Thursday, May 10, 2007

“31 Billion Barrels here and 31 Billion barrels there, and pretty soon you’re talking real Oil.”

The world consumes over 31 Billion barrels of Oil per year, and demand has been growing at nearly 2% per year. During this decade, the world will consume an amount of oil equal to all of the Oil in Iran, Iraq, and Kuwait, and perhaps Mexico as well.

I mention this because earlier this week I watched the Speaker of the House complain on National Television that we were confronted with insufficient gasoline supplies right before the Memorial Day weekend kickoff to the summer driving season, and “why doesn’t this Administration have a cohesive national energy policy?” I thought to write to and inform Madam Speaker but I recovered my wits. The Speaker knows very well that we HAD a national energy policy – invade Iraq, install a friendly and pecuniary government, award contracts to certain favored oil exploration and production companies, and abscond with Iraq’s oil. It just didn’t work out.
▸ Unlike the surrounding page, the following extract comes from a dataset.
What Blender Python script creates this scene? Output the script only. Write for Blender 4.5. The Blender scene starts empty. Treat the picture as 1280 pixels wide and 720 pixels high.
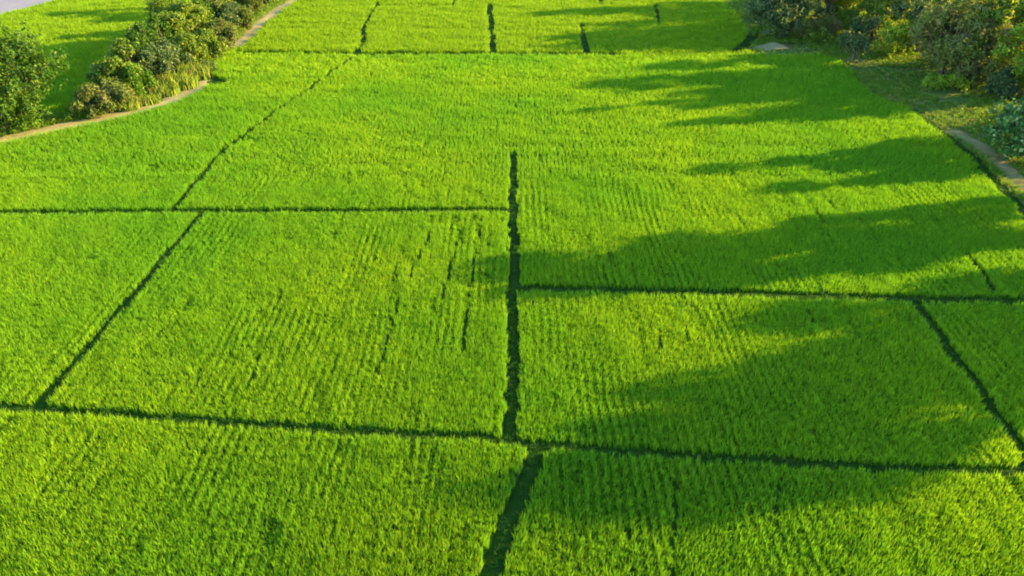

Republicans and Democrats alike knew the deal but now it is election season…

That was our policy, and it was simply an extension of the de facto policy of the past 30 years, or since the U.S. Department of Energy was formed. Increase the percentage of imported oil while at the same time misleading the American people with propaganda about “energy independence”. America has only 2 % of the world’s oil reserves, produces 8 % of the world’s oil (which means we are consuming our domestic reserves 4X faster than the rest of the world), and consumes 25 % of the world’s oil production. Can someone tell me how we get to energy independence with that arithmetic? Thankfully, for our politicians anyway, Americans don’t seem to be able to count – at least not yet. I fully believe that their mathematical talents will shine shortly after the first time they drive up to a gas station with a big “NO GAS TODAY” sign; too little, too late.

Americans are in such deep denial about the certainties that face us. Energy consumption is what separates First World nations from their Third World counterparts. Ever shop in a grocery store in the Peruvian countryside? The experience bears no resemblance to grocery shopping in America, today. Will it? As sure as G-d made little green apples. The only question is when, and at 31 Billion barrels per year that “when” just ain’t that far off.